Si bien lo arriesgado del diseño puede parecer el fundamental de sus aprecios, la Ciutat de les Arts, en su camino por dotar a la ciudad de un valor conceptual significante, además de utilizar esos materiales «propios», con el paso de los años, fue permitiendo acoger un progresivo desarrollo funcional que, en vez de decaer, evoluciona como un avanzado referente cultural de todo el espacio urbano: no solo por el Palau de les Arts, que desde sus inicios cobijó a una gran orquesta y a un excelente coro, promoviendo espectáculos inimaginables, sino porque sus espacios abiertos ya han sido frecuentados por muestras escultóricas muy potentes: Manolo Valdés, Tony Cragg, Jaume Plensa, Leiko Ikemura o Igor Mitoraj, así como por conciertos y manifestaciones diversas, compartidas por gente de todas las edades; proceso que, de inmediato, se verá fuertemente incrementado por la presencia de CaixaForum en el Ágora y la cercanía facilitada por los nuevos medios de transporte.

Según los estudios de Impacto, en 2019 la Ciutat de les Arts generó 128,4 millones de euros de renta a la Comunidad Valenciana, además del mantenimiento a 3. 985 empleos a jornada completa.

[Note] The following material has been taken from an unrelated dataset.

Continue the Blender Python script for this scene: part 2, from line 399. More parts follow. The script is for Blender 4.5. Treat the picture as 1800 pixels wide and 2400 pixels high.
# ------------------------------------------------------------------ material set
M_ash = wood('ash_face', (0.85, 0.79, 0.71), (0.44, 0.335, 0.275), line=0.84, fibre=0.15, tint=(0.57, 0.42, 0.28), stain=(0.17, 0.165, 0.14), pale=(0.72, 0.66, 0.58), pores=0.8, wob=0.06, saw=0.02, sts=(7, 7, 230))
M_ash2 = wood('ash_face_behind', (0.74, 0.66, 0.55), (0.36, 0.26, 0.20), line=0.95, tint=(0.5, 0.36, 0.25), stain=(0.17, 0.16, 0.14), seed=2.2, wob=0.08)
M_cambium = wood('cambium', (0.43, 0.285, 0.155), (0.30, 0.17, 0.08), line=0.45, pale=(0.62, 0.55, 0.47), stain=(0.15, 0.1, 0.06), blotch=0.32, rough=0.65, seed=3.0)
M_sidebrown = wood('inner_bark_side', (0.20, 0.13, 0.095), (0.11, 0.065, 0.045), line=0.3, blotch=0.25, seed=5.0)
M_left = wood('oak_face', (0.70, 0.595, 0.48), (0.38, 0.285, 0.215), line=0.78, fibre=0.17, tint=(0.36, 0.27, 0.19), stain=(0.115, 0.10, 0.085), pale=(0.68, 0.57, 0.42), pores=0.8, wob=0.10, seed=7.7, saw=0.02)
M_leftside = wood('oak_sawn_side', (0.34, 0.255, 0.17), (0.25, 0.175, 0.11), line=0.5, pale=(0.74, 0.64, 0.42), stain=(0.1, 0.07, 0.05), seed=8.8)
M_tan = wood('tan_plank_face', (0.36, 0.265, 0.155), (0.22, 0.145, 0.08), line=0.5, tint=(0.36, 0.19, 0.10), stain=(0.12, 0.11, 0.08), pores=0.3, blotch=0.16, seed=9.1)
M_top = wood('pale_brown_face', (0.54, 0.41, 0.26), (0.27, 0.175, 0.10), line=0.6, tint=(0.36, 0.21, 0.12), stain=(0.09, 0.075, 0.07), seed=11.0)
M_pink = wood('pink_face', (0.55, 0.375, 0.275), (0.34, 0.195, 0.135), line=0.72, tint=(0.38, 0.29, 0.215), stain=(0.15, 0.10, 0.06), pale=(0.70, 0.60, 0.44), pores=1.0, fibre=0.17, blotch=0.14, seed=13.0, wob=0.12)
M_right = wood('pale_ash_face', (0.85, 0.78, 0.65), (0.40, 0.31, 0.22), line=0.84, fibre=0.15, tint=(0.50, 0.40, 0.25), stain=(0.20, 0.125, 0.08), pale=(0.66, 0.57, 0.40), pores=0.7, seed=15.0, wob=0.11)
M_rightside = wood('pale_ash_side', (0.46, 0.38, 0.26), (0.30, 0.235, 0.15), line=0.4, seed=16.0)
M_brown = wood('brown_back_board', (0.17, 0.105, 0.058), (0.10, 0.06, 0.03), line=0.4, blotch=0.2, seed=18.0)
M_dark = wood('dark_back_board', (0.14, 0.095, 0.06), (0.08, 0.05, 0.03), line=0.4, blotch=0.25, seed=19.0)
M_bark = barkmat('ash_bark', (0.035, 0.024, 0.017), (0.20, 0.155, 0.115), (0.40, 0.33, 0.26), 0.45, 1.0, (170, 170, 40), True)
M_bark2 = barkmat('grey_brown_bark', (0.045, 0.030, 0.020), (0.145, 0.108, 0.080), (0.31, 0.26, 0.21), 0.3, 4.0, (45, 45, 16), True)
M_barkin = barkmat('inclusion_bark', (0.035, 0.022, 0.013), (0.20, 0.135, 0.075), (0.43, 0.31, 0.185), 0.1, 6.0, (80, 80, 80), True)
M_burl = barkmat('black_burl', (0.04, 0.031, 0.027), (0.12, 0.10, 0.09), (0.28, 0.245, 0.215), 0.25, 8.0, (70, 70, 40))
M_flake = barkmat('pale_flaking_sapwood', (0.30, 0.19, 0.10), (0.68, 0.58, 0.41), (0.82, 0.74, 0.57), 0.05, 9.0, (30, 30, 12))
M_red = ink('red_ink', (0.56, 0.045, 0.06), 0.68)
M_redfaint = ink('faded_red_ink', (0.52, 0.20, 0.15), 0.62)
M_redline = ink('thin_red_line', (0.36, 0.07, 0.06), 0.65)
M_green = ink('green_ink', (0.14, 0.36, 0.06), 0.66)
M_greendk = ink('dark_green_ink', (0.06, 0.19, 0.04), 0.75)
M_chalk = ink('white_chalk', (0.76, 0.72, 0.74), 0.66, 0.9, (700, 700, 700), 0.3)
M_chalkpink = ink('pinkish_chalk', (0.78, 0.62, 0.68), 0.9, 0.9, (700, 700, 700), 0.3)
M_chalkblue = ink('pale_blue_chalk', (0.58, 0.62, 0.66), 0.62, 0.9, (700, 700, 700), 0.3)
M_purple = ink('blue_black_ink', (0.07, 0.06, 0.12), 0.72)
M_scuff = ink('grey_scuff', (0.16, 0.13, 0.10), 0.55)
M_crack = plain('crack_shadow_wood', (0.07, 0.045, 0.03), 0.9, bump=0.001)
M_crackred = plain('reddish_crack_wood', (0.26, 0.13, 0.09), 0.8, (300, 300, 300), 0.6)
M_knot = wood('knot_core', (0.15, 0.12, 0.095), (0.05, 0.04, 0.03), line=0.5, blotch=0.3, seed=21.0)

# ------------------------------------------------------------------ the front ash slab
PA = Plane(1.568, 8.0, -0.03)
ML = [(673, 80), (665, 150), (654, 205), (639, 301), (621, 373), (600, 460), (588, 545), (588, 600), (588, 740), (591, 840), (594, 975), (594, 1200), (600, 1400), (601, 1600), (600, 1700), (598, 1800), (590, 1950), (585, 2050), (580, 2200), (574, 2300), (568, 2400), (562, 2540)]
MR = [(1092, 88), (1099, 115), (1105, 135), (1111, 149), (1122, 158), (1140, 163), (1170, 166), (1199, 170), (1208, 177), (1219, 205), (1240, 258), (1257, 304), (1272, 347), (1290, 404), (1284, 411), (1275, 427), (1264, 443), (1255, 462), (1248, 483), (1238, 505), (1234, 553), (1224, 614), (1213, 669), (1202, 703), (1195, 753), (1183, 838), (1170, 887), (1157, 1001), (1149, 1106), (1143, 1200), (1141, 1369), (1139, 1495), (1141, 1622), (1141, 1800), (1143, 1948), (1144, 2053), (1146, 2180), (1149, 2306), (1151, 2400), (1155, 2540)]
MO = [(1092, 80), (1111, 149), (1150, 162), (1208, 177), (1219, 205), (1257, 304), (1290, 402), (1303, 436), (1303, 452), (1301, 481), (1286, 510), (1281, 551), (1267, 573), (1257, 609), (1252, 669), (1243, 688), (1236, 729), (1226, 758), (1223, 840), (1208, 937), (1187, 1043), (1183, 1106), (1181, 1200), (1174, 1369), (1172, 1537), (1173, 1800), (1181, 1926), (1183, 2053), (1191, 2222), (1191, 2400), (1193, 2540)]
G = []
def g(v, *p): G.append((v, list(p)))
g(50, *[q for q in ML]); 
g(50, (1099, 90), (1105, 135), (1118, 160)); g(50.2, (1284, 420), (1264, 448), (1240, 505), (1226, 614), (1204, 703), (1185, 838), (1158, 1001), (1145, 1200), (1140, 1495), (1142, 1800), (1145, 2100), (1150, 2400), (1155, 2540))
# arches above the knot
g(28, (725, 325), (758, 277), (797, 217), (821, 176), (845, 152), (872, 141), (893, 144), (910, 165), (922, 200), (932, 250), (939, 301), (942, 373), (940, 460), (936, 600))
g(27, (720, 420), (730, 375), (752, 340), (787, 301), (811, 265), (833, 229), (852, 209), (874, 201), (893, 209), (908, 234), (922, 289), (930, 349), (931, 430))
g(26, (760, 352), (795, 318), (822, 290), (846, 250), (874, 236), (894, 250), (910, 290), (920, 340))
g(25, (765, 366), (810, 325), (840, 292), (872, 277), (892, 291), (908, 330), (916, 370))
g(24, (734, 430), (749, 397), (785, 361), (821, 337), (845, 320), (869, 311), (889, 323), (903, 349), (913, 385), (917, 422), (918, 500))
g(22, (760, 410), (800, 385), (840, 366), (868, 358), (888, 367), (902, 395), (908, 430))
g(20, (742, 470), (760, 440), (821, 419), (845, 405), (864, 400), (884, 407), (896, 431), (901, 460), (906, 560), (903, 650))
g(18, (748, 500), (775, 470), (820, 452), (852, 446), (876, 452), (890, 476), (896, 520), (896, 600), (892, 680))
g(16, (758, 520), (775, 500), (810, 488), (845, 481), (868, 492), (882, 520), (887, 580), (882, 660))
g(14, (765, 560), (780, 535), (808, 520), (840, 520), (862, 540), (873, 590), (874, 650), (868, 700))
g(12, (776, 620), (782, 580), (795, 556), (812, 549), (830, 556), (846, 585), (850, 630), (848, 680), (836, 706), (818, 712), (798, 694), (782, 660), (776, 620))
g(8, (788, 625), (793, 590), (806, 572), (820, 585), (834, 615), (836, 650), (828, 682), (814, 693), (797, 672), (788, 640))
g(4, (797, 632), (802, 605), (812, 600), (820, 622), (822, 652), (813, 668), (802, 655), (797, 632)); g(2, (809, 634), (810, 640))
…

Con independencia de que, en su día, la pagamos todos, a mi juicio, la «Ciudad» de Santiago Calatrava, desde hace tiempo contribuye a la creación de un imaginario colectivo moderno y proyectivo, y, por lo tanto, al bienestar, convirtiéndose en el semblante de la promoción urbana. Con todo, mientras disfrutamos de su obra, no existe un reconocimiento explícito hacia su labor, ni por una parte de los profesionales, ni por las instituciones que la promueven como elemento simbólico de una sociedad pujante; tal que si un manto de silencio intentara velar su imagen, como si, por cualquier motivo, fuera impropio, extraño; hasta el punto de que, en vez de subrayar sus éxitos, se llegase a disfrutar en el énfasis de sus posibles errores.

Por fortuna, existen excepciones: Santiago Calatrava es Académico Correspondiente de San Carlos, su imagen será respuesta, su «Ciudad» -pasado el tiempo-, será considerada BIC, y la actitud de aquellos que en su momento lo dejaron, será duramente cuestionada.

Entretanto, cuando algún día, al anochecer, salgo de les Arts y, bordeando los estanques, escucho cómo los jóvenes irrumpen con sus músicas potentes disfrutando de algún concierto en las propias instalaciones, me detengo a mirar la belleza de las formas que su inefable arquitectura proyecta sobre el agua, y evoco la voz de Álvaro Siza, el maestro portugués, Premio Pritzker en 1992: «La belleza no es un aspecto abstracto o estético, sino que es un desarrollo a nivel global, considerando todos los elementos conectados para dar ese ambiente donde uno se siente bien».